While it’s completely normal to fear the unknown, there is an unlikely source who we should take notes from – the “bad boys” (and girls) of popular culture.

By bad boys, I don’t mean those who are morally corrupt, like murderers and politicians.

I’m talking about the rebels and outlaws who deviate from the norm and set new standards, like Elvis Presley with rock ‘n’ roll or Hunter S. Thompson’s gonzo journalism.

I’m talking about the technological innovators, like Steve Jobs and other entrepreneurs who put it all out on the line regardless of what people say or think.

“They go where no one else has dared, risking society’s rejection and the hostility of its citizens. Confidence is their fuel. Ludicrous, soaring self-confidence which gives them the ability to defy everything and everyone in the name of what they believe in,” according to the article “Why we need bad boys.”

They all set themselves up as different from their peers.
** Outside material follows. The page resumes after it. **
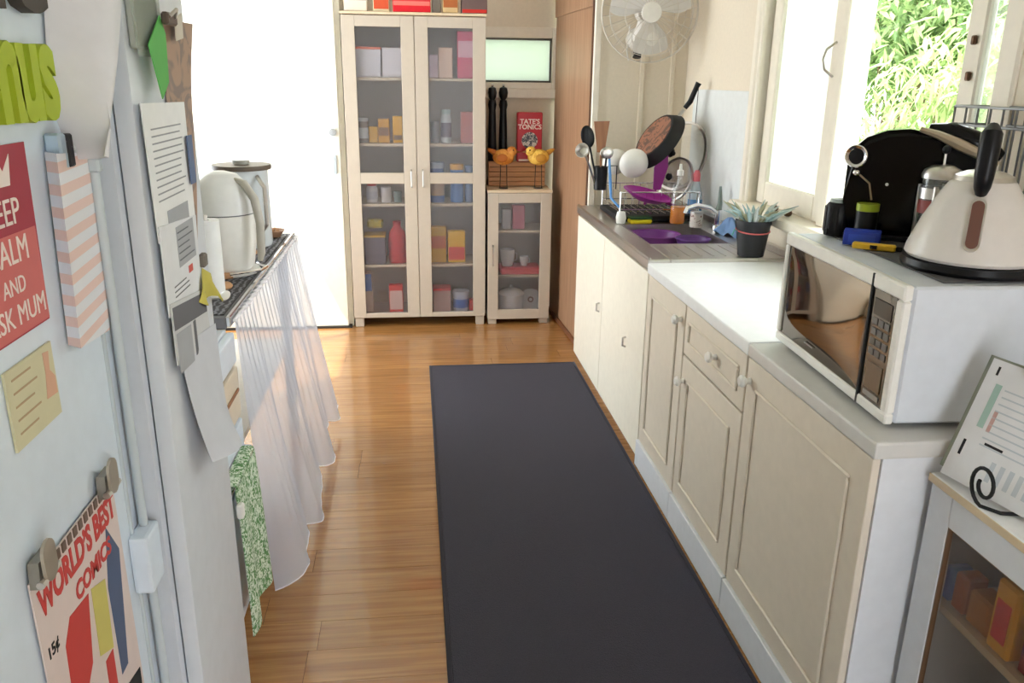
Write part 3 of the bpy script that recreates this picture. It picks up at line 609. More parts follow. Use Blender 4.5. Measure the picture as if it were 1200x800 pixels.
t = thing('printed_tin', 'small white tin with dark print beside the orange bottle', 'tin', (pbt.x+.01, pbt.y-.05, ZK)); MB().lathe([(0, .001), (.03, .001), (.03, .065), (.027, .068), (0, .068)], 20).build('body', blotch('tin_print', srgb(224, 214, 206), srgb(130, 70, 60), 50, .62), t, True)
MB().lathe([(0, .068), (.031, .068), (.031, .076), (0, .077)], 20).build('lid', steel, t, True)
pcl = at(850, 250, x=1.43)
t = thing('blue_cloth', 'crumpled blue dish cloth beside the tap', 'cloth', (1.44, 3.62, ZK))
def clf(u, v):
    a = u*2*PI; r = .055*v*(1+.25*math.sin(3*a)+.12*math.sin(7*a)); return Vector((r*math.cos(a), r*math.sin(a)*1.3, .075*(1-v**1.6)+.012*math.sin(5*a+6*v)*v+.004))
MB().grid(clf, 36, 8).build('cloth', C('cloth_blue', 120, 150, 196, .9), t, True)
# potted succulent
t = thing('potted_plant', 'succulent in a black plastic pot tied with pink string on the bench', 'plant', (1.350, 3.148, .8825))
MB().lathe([(0, .001), (.052, .001), (.068, .13), (.072, .13), (.072, .145), (.064, .145), (.05, .01), (0, .01)], 26).build('pot', C('pot_black', 34, 36, 42, .5), t, True)
MB().lathe([(0, .125), (.064, .125)], 20).build('soil', C('soil', 70, 56, 44, .95), t)
MB().tube([(.0665*math.cos(a*PI/12), .0665*math.sin(a*PI/12), .103+.006*math.sin(a*PI/12)) for a in range(24)], .003, 6, True).build('string', C('pink_string', 214, 110, 110, .7), t, True)
MB().tube([(-.066, -.01, .1), (-.085, -.02, .11), (-.09, -.012, .085)], .003, 6).build('string_bow', C('teal_tie', 80, 150, 140, .7), t, True)
lf = [C('leaf_bluegreen', 146, 170, 172, .6), C('leaf_grey', 190, 198, 196, .6), C('leaf_stem', 160, 158, 130, .6)]
for k in range(60):
    a = random.uniform(0, 2*PI); r = random.uniform(.01, .055); h = random.uniform(.025, .085); lean = random.uniform(.3, 1.7)
    p = Vector((r*math.cos(a), r*math.sin(a), .125)); q = p+Vector((math.cos(a)*h*lean, math.sin(a)*h*lean, h))
    m1 = p.lerp(q, .55)+Vector((0, 0, .012))
    MB().tube([p, m1, q], [.003, .009 if k % 3 else .005, .001], 6).build('leaf', lf[k % 3 if k % 5 else 0], t, True)
# ================================================================== microwave and what stands on it
mw = thing('microwave', 'white microwave oven with mirrored dark door on the worktop', 'microwave', (1.195, 1.75, CT-.002), -.05)
MWH = .307; hx, hy = .23, .302
MB().box(-hx+.022, hx, -hy+.004, hy-.004, .012, MWH-.003, .006).build('case', enamel2, mw)
b = MB(); b.box(-hx, -hx+.02, -hy, hy, .012, .036, .004).box(-hx, -hx+.02, -hy, hy, MWH-.032, MWH, .004).box(-hx, -hx+.02, hy-.020, hy, .036, MWH-.032, .004).box(-hx, -hx+.02, -hy, -hy+.026, .036, MWH-.032, .004)
b.build('front_bezel', whitep, mw)
mir = mat('mirror_door_glass', (.15, .125, .10), .04, 1., var=.02)
def dome(u, v):
    y = -.172+(hy-.02+.172)*u; z = .034+(MWH-.032-.034+.004)*v; bul = .006*(1-(2*u-1)**4)*(1-(2*v-1)**4); return Vector((-hx+.006-bul, y, z))
dg = MB().grid(dome, 20, 12).build('door', mir, mw, True)
MB().box(-hx+.0075, -hx+.02, -.172, hy-.02, .036, MWH-.032).build('door_back', blackp, mw)
MB().box(-hx-.001, -hx+.008, -.180, -.172, .014, MWH-.002, .001).build('door_gap', blackm, mw)
cp = MB().box(-hx+.003, -hx+.02, -.276, -.180, .034, MWH-.030, .002).build('control_panel', mat('control_glass', (.06, .055, .05), .1, .4), mw)
MB().box(-hx+.0015, -hx+.003, -.265, -.192, MWH-.085, MWH-.05, .0005).build('display', blackg, cp)
for r_ in range(4):
    for c_ in range(3): MB().box(-hx+.0012, -hx+.003, -.264+.025*c_, -.244+.025*c_, .135+.022*r_, .150+.022*r_, .0006).build('button', C('button_grey', 104, 100, 96, .4), cp)
MB().box(-hx+.0012, -hx+.003, -.262, -.196, .062, .12, .001).build('keypad_plate', C('plate_brown', 104, 84, 62, .3), cp)
MB().box(-hx+.0012, -hx+.003, -.262, -.196, .044, .056, .001).build('start_button', C('button_light', 150, 146, 140, .4), cp)
lettering('—', .05, C('button_light', 150, 146, 140), mw, facing((-1, 0, 0), (-hx-.0012, .09, .062)), 0, .0003, 'door_mark')
for sx in (-.18, .18):
    for sy in (-.25, .25): MB().cyl(.014, 0, .0125, (sx, sy, 0), 12).build('foot', blackp, mw)
ZM = CT-.002+MWH+.001
tmat = thing('top_mat', 'thin grey mat on the microwave lid', 'mat', (1.2, 1.75, ZM-.0025), -.05); MB().box(-.14, .2, -.27, .27, 0, .0024).build('mat', C('mat_grey', 92, 92, 94, .7), tmat)
# pod coffee machine
cm = thing('coffee_machine', 'glossy black pod coffee machine on the microwave before the open window', 'coffee machine', (1.205, 1.955, ZM), math.radians(-30))
prof = [(-.115, .012), (.165, .012), (.175, .06), (.17, .13), (.20, .160), (.205, .195), (.17, .216), (.10, .246), (.05, .266), (.01, .273), (-.04, .268), (-.085, .25), (-.112, .222), (-.122, .18), (-.122, .10)]
T = Matrix.Translation((0, .05, 0)) @ Matrix.Rotation(PI/2, 4, 'X')
b = MB(); b.prism(prof, .10, T); bmesh.ops.bevel(b.bm, geom=[e for e in b.bm.edges if abs(e.verts[0].co.y-e.verts[1].co.y) < 1e-5], offset=.016, segments=3, affect='EDGES')
b.build('body', blackg, cm, True)
MB().tube([(.03, -.044, .274), (.07, -.047, .262), (.12, -.048, .240), (.17, -.048, .218), (.205, -.046, .198)], [.006, .010, .014, .012, .008], 8).build('side_trim', C('champagne_trim', 176, 162, 140, .3, metal=.7), cm, True)
MB().tube([(.05, 0, .274), (.10, 0, .262), (.17, 0, .236), (.215, 0, .212)], [.012, .03, .03, .015], 12).build('lever', blackg, cm, True)
MB().lathe([(.020, .0), (.026, .002), (.028, .006), (.026, .009), (.020, .006)], 24, (-.102, -.052, .205), (-.35, -1, 0)).build('dial_ring', chrome, cm, True)
MB().cyl(.019, 0, .004, (-.102, -.052, .205), 20, (-.35, -1, 0)).build('dial', blackp, cm, True)
MB().ball((-.098, -.05, .165), .009).build('button', chrome, cm, True)
MB().ball((-.025, -.052, .14), .004).build('power_light', mat('white_led', (.9, .95, 1), .3), cm, True)
MB().box(-.155, -.117, -.045, .045, .001, .022, .005).build('drip_tray', blackp, cm); MB().box(-.114, .165, -.05, .05, .0005, .0125, .003).build('base', blackp, cm)
MB().tube([(-.09, -.05, .16), (-.065, -.052, .14), (-.055, -.052, .10)], .0025, 6).build('edge_trim', C('champagne_trim', 176, 162, 140), cm, True)
# kettle
kt = thing('kettle', 'cream conical electric kettle with black handle on the microwave', 'kettle', (1.185, 1.612, ZM), 0)
MB().lathe([(0, .001), (.133, .001), (.137, .008), (.134, .02), (.12, .022), (0, .022)], 36).build('power_base', blackp, kt, True)
kb = MB().lathe([(0, .023), (.125, .023), (.131, .030), (.128, .045), (.105, .105), (.077, .160), (.064, .182), (.060, .186), (0, .186)], 40).build('body', C('kettle_cream', 222, 215, 208, .25), kt, True)
MB().lathe([(.060, .1862), (.056, .196), (.035, .205), (0, .207)], 30).build('lid', steel, kt, True); MB().ball((.0, 0, .213), .012).build('lid_knob', blackp, kt, True)
hd = Vector((-.60, -.80, 0)).normalized()
def kp(r, z): return hd*r+Vector((0, 0, z))
MB().tube([kp(.076, .168), kp(.086, .180), kp(.092, .20), kp(.090, .25), kp(.080, .285), kp(.066, .298)], [.012, .016, .018, .020, .020, .011], 12).build('handle', blackp, kt, True)
MB().tube([kp(.04, .200), kp(.06, .24), kp(.064, .29)], .006, 8).build('handle_stay', steel, kt, True)
s_ = math.hypot(.028+.0, .060)
gauge_n = (hd*.9+Vector((0, 0, .42))).normalized()
G0 = kp(.124, .062); G1 = kp(.086, .150); gm = (G0+G1)/2; gv = (G1-G0).normalized(); gr = gv.cross(gauge_n).normalized()
TG = Matrix(((gr.x, gv.x, gauge_n.x, gm.x), (gr.y, gv.y, gauge_n.y, gm.y), (gr.z, gv.z, gauge_n.z, gm.z), (0, 0, 0, 1)))
def capsule(w_, h, n=8): return [(w_*math.cos(a), h-w_+w_*math.sin(a)) for a in [PI*k/n for k in range(n+1)]]+[(w_*math.cos(a), -h+w_+w_*math.sin(a)) for a in [PI+PI*k/n for k in range(n+1)]]
g_ = MB().prism(capsule(.0155, .056), .010, TG @ Matrix.Translation((0, 0, -.007))).build('gauge_bezel', steel, kt)
MB().prism(capsule(.0115, .050), .0015, TG @ Matrix.Translation((0, 0, .0032))).build('gauge_window', C('gauge_brown', 110, 74, 64, .2), g_)
MB().lathe([(.022, 0), (.014, .045), (.010, .045)], 14, Vector((0, 0, .145))-hd*.075, -hd+Vector((0, 0, .55))).build('spout', C('kettle_cream', 222, 215, 208), kt, True)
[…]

We need to be selfish. We need to be confident and independent. We need to stop trying to fit in, and instead start standing out.

“One value system that gets bound with these bad boy archetypes is rugged individualism. Rugged individualism is the idea that, as an individual, if you work hard, you can make it. These guys are defiant,” California Lutheran University sociology professor Jonathan Cordero said. “They do things their own way. They’re anti-authoritarian which goes hand in hand with individuality and rugged individualism. They grab the bull by the horns and force their way through with a devil-may-care attitude.”

Sure, these people are arrogant. They are abrasive. They’re selfish and they’re just flat out rude. They stop at nothing to achieve their goals, even if that means breaking or bending the rules.

We can learn from this mentality. We need to apply these characteristics going forward, because the real world isn’t pretty. It’s not exactly nice either, to put it lightly. As “fresh meat” in the real world, we need to be assertive. We need to stand firm in our beliefs and stick with our principles.